12.01

 

Atual presidente despediu-se com discurso que empolgou e, irritado, sucessor deu a primeira entrevista.

Luce Pereira (texto)
Jarbas (arte)

Se o poder cobra um preço muito alto, a aparência atual do presidente dos Estados Unidos, Barack Obama, é a prova mais inequívoca desta teoria. O homem que na noite desta terça-feira entrou no McCormick Place, em Chicago – cidade onde encontrou a política e Michelle – lembrava bem menos aquele cujas palavras serviram para injetar dose extraordinária de entusiasmo na América ao garantir “Sim, nós podemos” (Yes, we can). Parecia cansado e abatido ao longo do discurso de despedida, quando aproveitou para destacar os avanços obtidos a partir de sua presença na Casa Branca. Mas, nem era para menos, porque a sombra de Donald Trump, desde a vitória sobre a ex-secretária de Estado, Hillary Clinton, deu sempre a impressão de pairar sobre os ambientes onde os democratas tentam sacudir a poeira do fracasso eleitoral – e nada mais desalentador. É como se a soma dos benefícios não significasse nada diante da surpreendente derrota nas urnas e do que isso representará, a partir do próximo dia 20.
Cabelos brancos, mais magro e sem metade da energia que funcionava como combustível para o “Yes, we can”, não perdeu, no entanto, um milímetro da elegância, do tom afável e da retórica, algumas de suas maiores marcas e sem as quais não é possível falar em carisma. Nisso, havemos de convir, Obama saiu-se bem como poucos ocupantes da Casa Branca. Não fora a “vírgula” republicana, que roubou a graça de todo a História escrita ao longo dos dois mandatos, aquele momento teria sido outro, embora os fatos produzidos pelo sucessor indiquem que os norte-americanos ainda devam sentir muita falta do estilo Obama-Michelle na Casa Branca. Controvérsias à parte sobre o resultado da política externa em áreas como a Síria, a postura discreta da família se estendeu à forma de governar.
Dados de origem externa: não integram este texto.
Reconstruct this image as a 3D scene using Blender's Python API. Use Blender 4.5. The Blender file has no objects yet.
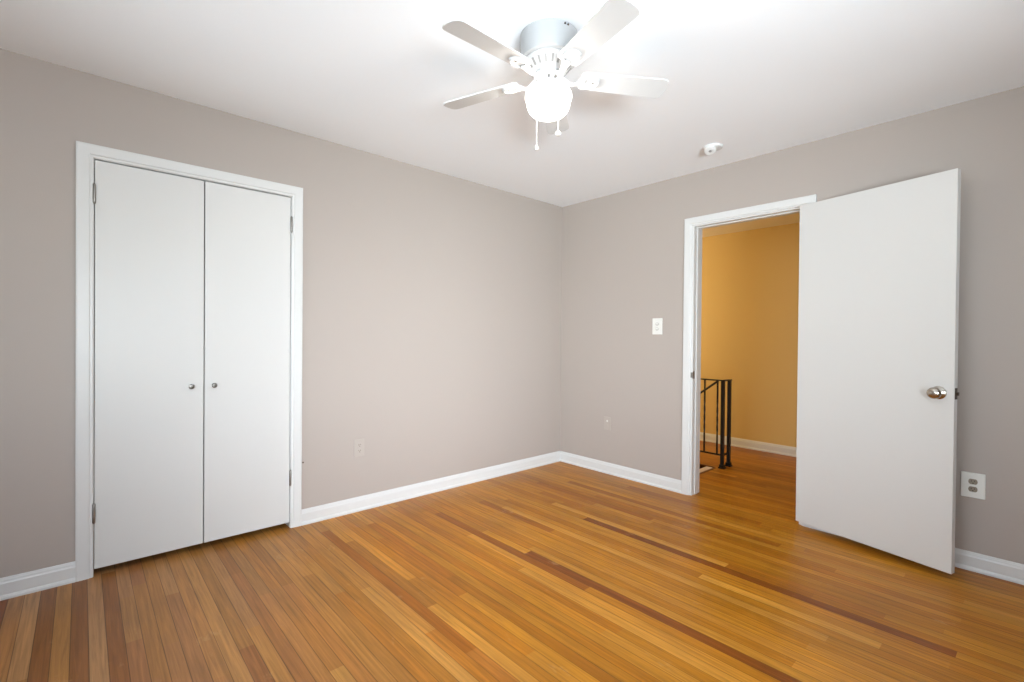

Além do que considerou os maiores avanços – reverteu a recessão gerada pela crise mundial de 2008, recuperou a indústria automobilística, abriu um novo capítulo no relacionamento de Washington com Cuba e encerrou o programa nuclear do Irã “sem disparar um tiro” -,Obama sai sem deixar pelo caminho evidências de que se comportou de forma ruim na relação pessoal com o poder, por exemplo, trapaceando ou auferindo privilégios e ganhos.
O mesmo não se pode dizer de Trump, que, ontem, depois de rumores sobre que o Kremilin estaria de posse de um dossiê de 30 páginas com força para arruiná-lo politicamente (conteria escândalos financeiros e sexuais), resolveu dar a primeira entrevista depois de eleito – destemperada e grosseira como se esperava que fosse. Lá para as tantas, olhou para o repórter Jim Acosta, da CNN, e negou-se a responder uma pergunta dizendo “você, não, sua organização é terrível, vocês são notícias falsas”, referindo-se ao fato de o veículo haver noticiado a existência das denúncias, logo cedo desmentidas pelo serviço secreto russo. O fato é que, ao contrário da conhecida discrição de Obama para tratar de assuntos pessoais e de governo, tem-se a impressão de que tudo que vem do lado do bilionário novaiorquino cheira a desconfiança, ameaça e desrespeito, como se considerasse não existir nada acima dele.
No entanto, depois de protagonizar tantos episódios ruidosos antes mesmo de assumir, fazendo das redes sociais a via mais comum para tratar de assuntos de extrema importância, parece que Trump começa a dar aos norte-americanos a real dimensão da pessoa que elegeram para comandar suas vidas. Tanto assim que uma pesquisa da Universidade de Quinnipiac apontou 52% dos entrevistados julgando que ele será um líder “não tão bom” ou “ruim” e 51% considerando que faz um mau trabalho como presidente eleito. Agora já é tarde. Mas a América pode dormir com uma certeza: nem de longe parecerá a mesma, nos próximos quatro anos, porque existe um abismo separando as eras Obama e Trump. Na primeira, a democracia era meio e fim; nesta, lembra apenas um velha senhora que desagrada, entre outras coisas, pelo horror a muros altos e longos.